MIUDEZAS
Minha mãe mantinha em cima de sua cômoda, no quarto, em lugar de destaque, o único presente que lhe dei na vida. Era uma pequena cesta de vime, com tampa, que trouxera da viagem que fiz pela primeira vez ao mar, quando tinha nove anos de idade. Nela guardava um retrato meu e outras lembranças. Era seu pequeno tesouro, a saudade do filho que fora, entre tantos outros, cumprir seu destino na capital.
Os maiores tesouros existem dentro de pequenos recipientes. Não falo em diamantes, o preferido dos exilados ricos, que consegue refazer a vida do outro lado do mundo só com o que trouxeram escondido no forro do casaco. Mas daquela pedra lisa, fina e transparente, de duas cores (amarelo e marrom) que coloquei numa pequena caverna que a chuva formara na parede da cozinha do lado de fora, rente ao quintal. O reboco cedera com a umidade, mas um pedaço dele, com a tinta externa ainda intacta, funcionava como a tampa de uma gruta criada ao acaso.
Uma brincadeira qualquer, exercida em lugares ermos, me revelou o segredo. Bastou retirar com cuidado aquela parte que se deslocara naturalmente do resto da parede, cavar um pouco a massa esgarçada pela chuva e tampar tudo de novo, como se ali não tivesse acontecido nada. Aproveitei os dias seguintes para observar se havia perigo de descobrirem a mutreta.
Como a armação permaneceu intacta e desconhecida, lá comecei a colocar os objetos mais caros, os que jamais poderiam cair em mãos inimigas, ou seja, irmãos ou vizinhos. O primeiro era a pedra rara, colhida na beira do rio, e que se destacava das outras, normalmente redondas e opacas. Essa era retangular e deixava passar a luz transformando-a, de branca, em ouro puro. Eu carregara a preciosidade por meses em todos os bolsos, e acreditava que era obediente ao tato, como se sua forma fosse mudando conforme eu esfregava o dedo ou a colocava entre as mãos postas.

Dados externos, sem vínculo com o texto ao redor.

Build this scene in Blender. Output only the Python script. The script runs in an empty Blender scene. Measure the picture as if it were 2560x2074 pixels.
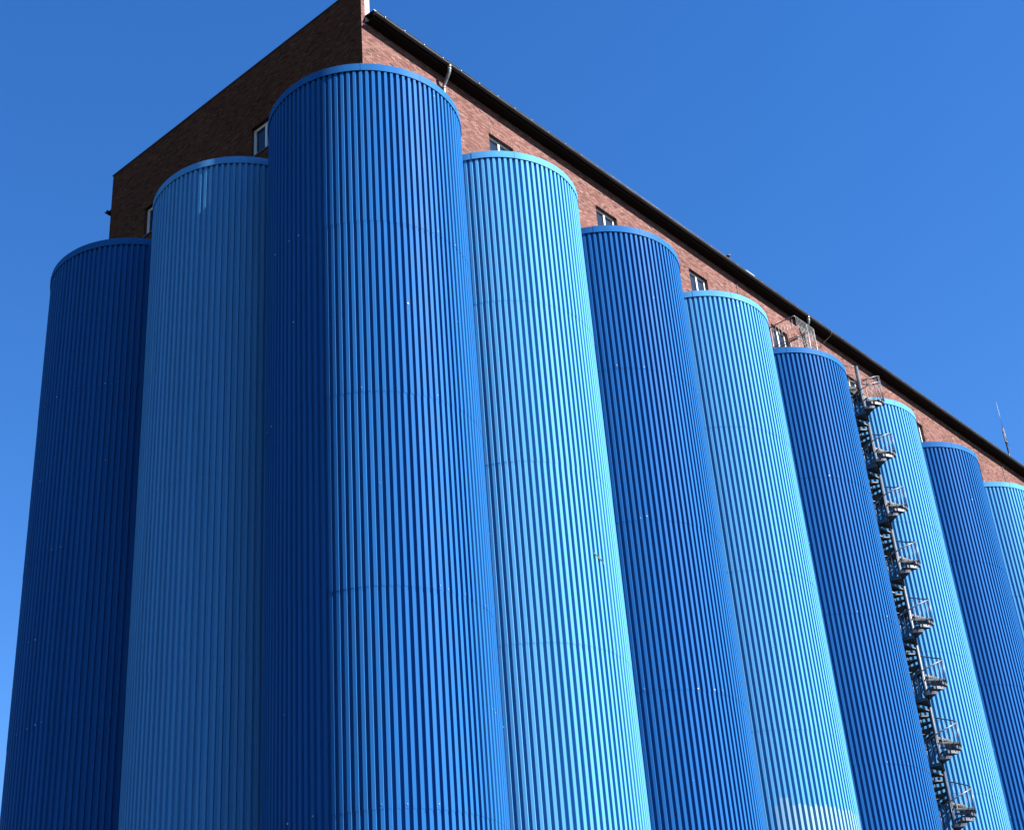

Eu tinha predileção por cantos, afastados de todos, onde podia imaginar a realidade que habitava minha timidez. Cheguei a ficar um ano, na escolinha do pré-primário, nesse anonimato, refugiado na pequena mesa situada longe da agitação geral. Como não tinha ainda idade para a alfabetização, fiquei mais um período e tentei recomeçar no mesmo lugar que abandonara antes das férias. Mas a professora não permitiu. E me incluiu na mesa principal, onde dividíamos jogos, desenhos e brincadeiras. Aprendi a compartilhar os momentos, mas em casa, mesmo convivendo com multidões de crianças que habitavam e freqüentavam a esquina onde morávamos, arranjava um jeito para desenvolver minha guerra particular.
Foi por isso que coloquei no esconderijo o revólver de madeira que fabriquei de maneira tosca, já que nunca fui vocacionado para o artesanato, mesmo o mais simples. Era constituído de um cabo, um falso cano e um elástico, que servia para arremessar objetos em direção aos bandoleiros. Toda vez em que me via em perigo, eu abria a batcaverna e de lá extraía a ferramenta necessária para enfrentar a bandidagem.
Hoje é proibido ter arma, assim como desapareceram miçangas e lantejoulas, que eram as esmeraldas e pérolas das meninas, colecionadas em caixas coloridas. Era proibido invadir essas arcas, mesmo em época de carnaval, quando precisávamos confeccionar fantasias para achacar a rua com nossos estandartes. Pedíamos licença então para as irmãs costurarem algum mimo no pano sujo que empunhávamos em mastros improvisados. E saíamos batendo lata, acobertados por máscaras de pano da pior qualidade e enfeitadas pelo brilho supérfluo dos bordados. Voltávamos com o dinheiro para o sorvete e até mesmo, às vezes, para as revistas.
Os recursos arrecadados com o auxílio das miudezas femininas, que garantiam a credibilidade do nosso bloco (pois denunciavam um certo cuidado no improviso) nos ajudavam a adquirir novos tesouros, que escondíamos para nos preservar. Era uma garantia para o futuro, essas coisas insubstituíveis que ficaram para sempre. Elas projetam lembranças de uma infância eterna e tão sagrada quando uma prosaica cesta na cômoda da família numerosa.